WHAT YOU WILL DO: Skip all pictures, then copy the lines from the start of the data through the line with "fl = MB(); fl.box(RX0", keeping both ends.

MATERIAL:
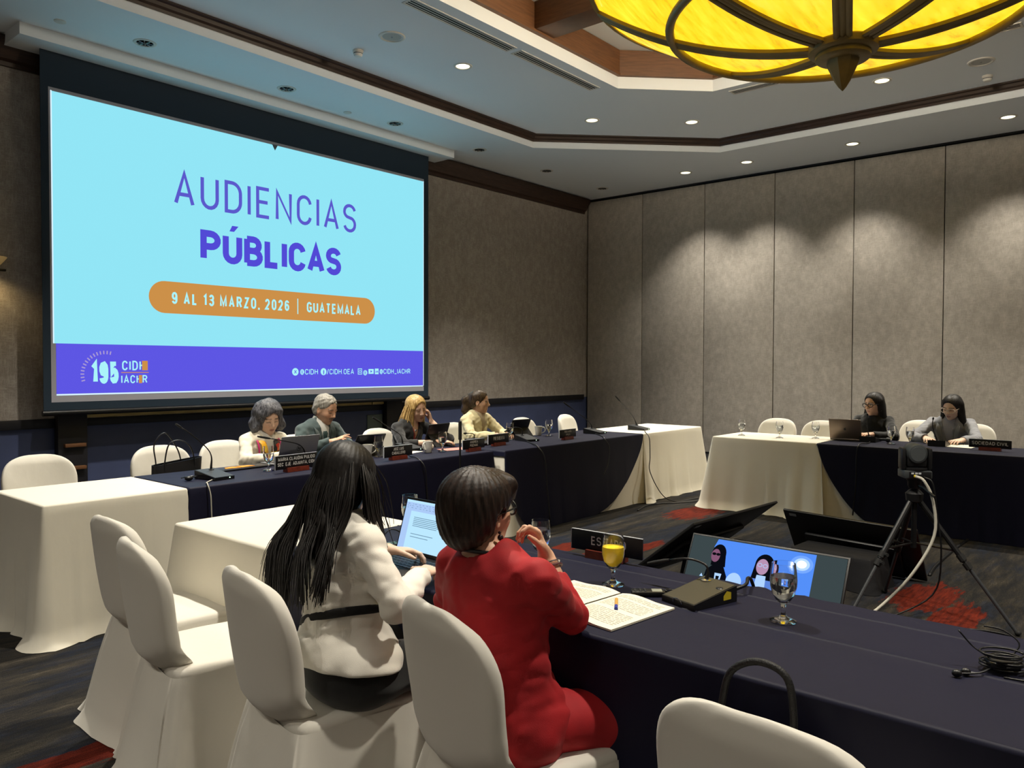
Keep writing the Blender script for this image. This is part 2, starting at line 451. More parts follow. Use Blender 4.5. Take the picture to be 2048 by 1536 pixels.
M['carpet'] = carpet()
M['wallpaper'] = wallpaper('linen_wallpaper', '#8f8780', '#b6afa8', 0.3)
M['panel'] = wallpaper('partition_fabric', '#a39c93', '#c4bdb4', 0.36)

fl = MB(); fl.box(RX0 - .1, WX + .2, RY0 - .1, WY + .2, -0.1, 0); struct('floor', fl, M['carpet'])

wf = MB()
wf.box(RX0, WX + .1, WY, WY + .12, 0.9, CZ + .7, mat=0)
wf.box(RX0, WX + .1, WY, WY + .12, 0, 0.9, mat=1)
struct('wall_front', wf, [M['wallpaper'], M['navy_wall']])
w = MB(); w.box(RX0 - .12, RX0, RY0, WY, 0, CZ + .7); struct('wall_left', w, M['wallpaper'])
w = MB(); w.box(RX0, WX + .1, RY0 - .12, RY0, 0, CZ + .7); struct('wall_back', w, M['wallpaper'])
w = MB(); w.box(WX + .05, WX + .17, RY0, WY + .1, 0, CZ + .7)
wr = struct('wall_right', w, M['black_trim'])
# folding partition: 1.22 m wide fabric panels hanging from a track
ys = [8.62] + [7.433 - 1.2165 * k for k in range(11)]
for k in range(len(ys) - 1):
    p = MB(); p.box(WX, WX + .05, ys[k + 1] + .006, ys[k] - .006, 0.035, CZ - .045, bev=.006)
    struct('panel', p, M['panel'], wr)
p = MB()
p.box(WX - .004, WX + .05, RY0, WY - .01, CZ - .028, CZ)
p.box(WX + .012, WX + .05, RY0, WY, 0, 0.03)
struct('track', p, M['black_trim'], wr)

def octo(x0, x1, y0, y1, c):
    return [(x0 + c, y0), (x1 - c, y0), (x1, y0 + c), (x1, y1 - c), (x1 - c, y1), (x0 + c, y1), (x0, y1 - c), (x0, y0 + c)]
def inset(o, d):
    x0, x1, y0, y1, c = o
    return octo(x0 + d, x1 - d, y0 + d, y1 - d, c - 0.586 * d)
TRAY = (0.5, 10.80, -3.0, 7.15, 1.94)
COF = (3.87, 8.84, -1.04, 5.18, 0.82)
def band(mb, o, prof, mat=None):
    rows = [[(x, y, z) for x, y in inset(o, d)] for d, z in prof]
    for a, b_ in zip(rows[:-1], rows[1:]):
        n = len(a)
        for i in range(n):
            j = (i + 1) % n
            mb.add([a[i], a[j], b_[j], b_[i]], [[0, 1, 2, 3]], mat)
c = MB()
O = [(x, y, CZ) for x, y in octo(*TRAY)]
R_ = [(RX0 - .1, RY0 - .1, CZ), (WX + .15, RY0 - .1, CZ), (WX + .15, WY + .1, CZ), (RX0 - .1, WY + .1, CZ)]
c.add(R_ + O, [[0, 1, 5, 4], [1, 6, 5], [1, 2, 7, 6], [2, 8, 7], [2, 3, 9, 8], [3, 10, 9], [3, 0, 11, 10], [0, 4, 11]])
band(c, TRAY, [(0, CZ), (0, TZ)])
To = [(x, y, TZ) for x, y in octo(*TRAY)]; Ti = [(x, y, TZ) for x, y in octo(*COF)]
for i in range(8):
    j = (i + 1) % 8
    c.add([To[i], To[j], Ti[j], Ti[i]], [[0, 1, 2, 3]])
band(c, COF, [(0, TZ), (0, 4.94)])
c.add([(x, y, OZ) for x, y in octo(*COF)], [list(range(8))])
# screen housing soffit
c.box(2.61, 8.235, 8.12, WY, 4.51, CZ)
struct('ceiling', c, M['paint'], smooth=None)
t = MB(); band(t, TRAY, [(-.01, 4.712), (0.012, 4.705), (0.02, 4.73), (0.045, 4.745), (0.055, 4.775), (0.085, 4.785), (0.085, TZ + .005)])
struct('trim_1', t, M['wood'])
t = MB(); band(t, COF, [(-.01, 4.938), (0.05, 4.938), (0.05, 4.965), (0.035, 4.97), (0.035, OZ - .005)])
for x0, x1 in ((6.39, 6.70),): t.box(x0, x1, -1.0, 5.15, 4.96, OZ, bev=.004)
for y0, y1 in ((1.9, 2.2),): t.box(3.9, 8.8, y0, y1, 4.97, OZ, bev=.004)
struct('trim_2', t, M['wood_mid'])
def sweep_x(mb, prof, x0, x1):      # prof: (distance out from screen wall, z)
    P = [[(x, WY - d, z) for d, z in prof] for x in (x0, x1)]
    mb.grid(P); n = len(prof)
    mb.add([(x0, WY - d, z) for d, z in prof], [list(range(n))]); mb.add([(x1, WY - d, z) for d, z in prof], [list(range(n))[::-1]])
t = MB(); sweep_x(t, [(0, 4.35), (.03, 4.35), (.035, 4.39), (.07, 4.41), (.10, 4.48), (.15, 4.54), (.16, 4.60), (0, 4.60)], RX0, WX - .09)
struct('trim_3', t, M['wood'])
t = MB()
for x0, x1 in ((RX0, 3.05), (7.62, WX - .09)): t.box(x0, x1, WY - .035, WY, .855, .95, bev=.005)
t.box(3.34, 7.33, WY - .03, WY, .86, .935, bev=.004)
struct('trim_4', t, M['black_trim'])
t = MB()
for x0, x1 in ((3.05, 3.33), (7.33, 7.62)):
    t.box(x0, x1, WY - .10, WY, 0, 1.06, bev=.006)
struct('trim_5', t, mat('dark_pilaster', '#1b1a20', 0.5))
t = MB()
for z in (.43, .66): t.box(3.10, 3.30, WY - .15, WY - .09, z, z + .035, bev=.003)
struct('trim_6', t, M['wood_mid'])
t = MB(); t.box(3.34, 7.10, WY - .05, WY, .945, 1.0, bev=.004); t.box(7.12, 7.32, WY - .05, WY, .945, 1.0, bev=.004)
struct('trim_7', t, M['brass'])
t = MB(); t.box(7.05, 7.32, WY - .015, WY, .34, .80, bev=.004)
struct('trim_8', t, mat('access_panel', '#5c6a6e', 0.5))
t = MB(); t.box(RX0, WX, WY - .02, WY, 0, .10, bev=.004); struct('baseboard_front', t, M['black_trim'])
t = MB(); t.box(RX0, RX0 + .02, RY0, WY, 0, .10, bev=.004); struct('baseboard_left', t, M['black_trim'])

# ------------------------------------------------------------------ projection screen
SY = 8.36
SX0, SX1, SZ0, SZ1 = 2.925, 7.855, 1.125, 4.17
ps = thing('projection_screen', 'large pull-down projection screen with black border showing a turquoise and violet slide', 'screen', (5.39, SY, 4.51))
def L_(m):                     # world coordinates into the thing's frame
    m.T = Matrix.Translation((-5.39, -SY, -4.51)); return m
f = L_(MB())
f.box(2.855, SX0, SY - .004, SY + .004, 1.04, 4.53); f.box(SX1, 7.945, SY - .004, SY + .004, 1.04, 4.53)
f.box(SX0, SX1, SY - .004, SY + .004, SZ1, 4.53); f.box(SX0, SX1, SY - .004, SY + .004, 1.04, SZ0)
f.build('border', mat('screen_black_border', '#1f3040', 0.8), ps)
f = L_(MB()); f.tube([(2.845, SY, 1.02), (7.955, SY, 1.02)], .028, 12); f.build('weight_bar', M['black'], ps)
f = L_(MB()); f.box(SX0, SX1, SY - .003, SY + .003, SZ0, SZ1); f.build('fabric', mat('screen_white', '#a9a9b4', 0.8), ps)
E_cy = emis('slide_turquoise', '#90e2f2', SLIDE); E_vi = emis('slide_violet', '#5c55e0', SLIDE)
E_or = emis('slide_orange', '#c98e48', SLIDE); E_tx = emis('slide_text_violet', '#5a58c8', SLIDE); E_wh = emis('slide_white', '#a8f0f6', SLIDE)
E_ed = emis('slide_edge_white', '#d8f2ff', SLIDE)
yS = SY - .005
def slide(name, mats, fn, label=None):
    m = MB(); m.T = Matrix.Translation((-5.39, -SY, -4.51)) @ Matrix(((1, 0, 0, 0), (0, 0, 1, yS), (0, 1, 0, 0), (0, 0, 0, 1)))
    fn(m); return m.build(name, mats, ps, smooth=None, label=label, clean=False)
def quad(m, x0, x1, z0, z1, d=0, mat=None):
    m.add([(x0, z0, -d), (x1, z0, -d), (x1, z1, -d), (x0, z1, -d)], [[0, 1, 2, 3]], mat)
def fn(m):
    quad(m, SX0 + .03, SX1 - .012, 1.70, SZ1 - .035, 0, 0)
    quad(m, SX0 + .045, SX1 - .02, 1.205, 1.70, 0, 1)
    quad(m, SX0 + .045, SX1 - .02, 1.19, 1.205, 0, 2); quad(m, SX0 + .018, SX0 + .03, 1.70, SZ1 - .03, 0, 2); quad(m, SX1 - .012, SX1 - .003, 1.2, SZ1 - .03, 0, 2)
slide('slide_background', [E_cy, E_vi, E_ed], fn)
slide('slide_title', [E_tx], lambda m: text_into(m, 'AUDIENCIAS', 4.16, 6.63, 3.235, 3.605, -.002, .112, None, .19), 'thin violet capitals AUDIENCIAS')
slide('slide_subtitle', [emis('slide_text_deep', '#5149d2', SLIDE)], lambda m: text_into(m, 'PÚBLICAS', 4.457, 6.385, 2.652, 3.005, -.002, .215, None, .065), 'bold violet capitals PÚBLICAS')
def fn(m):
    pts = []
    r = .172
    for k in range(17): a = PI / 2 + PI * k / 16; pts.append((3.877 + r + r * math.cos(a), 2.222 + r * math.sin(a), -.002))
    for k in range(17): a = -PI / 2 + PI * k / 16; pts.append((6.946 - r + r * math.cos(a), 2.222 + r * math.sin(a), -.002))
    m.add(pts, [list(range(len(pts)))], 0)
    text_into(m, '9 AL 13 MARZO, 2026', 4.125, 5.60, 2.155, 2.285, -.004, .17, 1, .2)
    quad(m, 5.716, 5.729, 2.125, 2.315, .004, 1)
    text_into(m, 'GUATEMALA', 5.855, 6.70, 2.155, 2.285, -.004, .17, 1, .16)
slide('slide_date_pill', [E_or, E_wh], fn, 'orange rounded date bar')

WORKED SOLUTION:
Keep writing the Blender script for this image. This is part 2, starting at line 451. More parts follow. Use Blender 4.5. Take the picture to be 2048 by 1536 pixels.
M['carpet'] = carpet()
M['wallpaper'] = wallpaper('linen_wallpaper', '#8f8780', '#b6afa8', 0.3)
M['panel'] = wallpaper('partition_fabric', '#a39c93', '#c4bdb4', 0.36)

fl = MB(); fl.box(RX0 - .1, WX + .2, RY0 - .1, WY + .2, -0.1, 0); struct('floor', fl, M['carpet'])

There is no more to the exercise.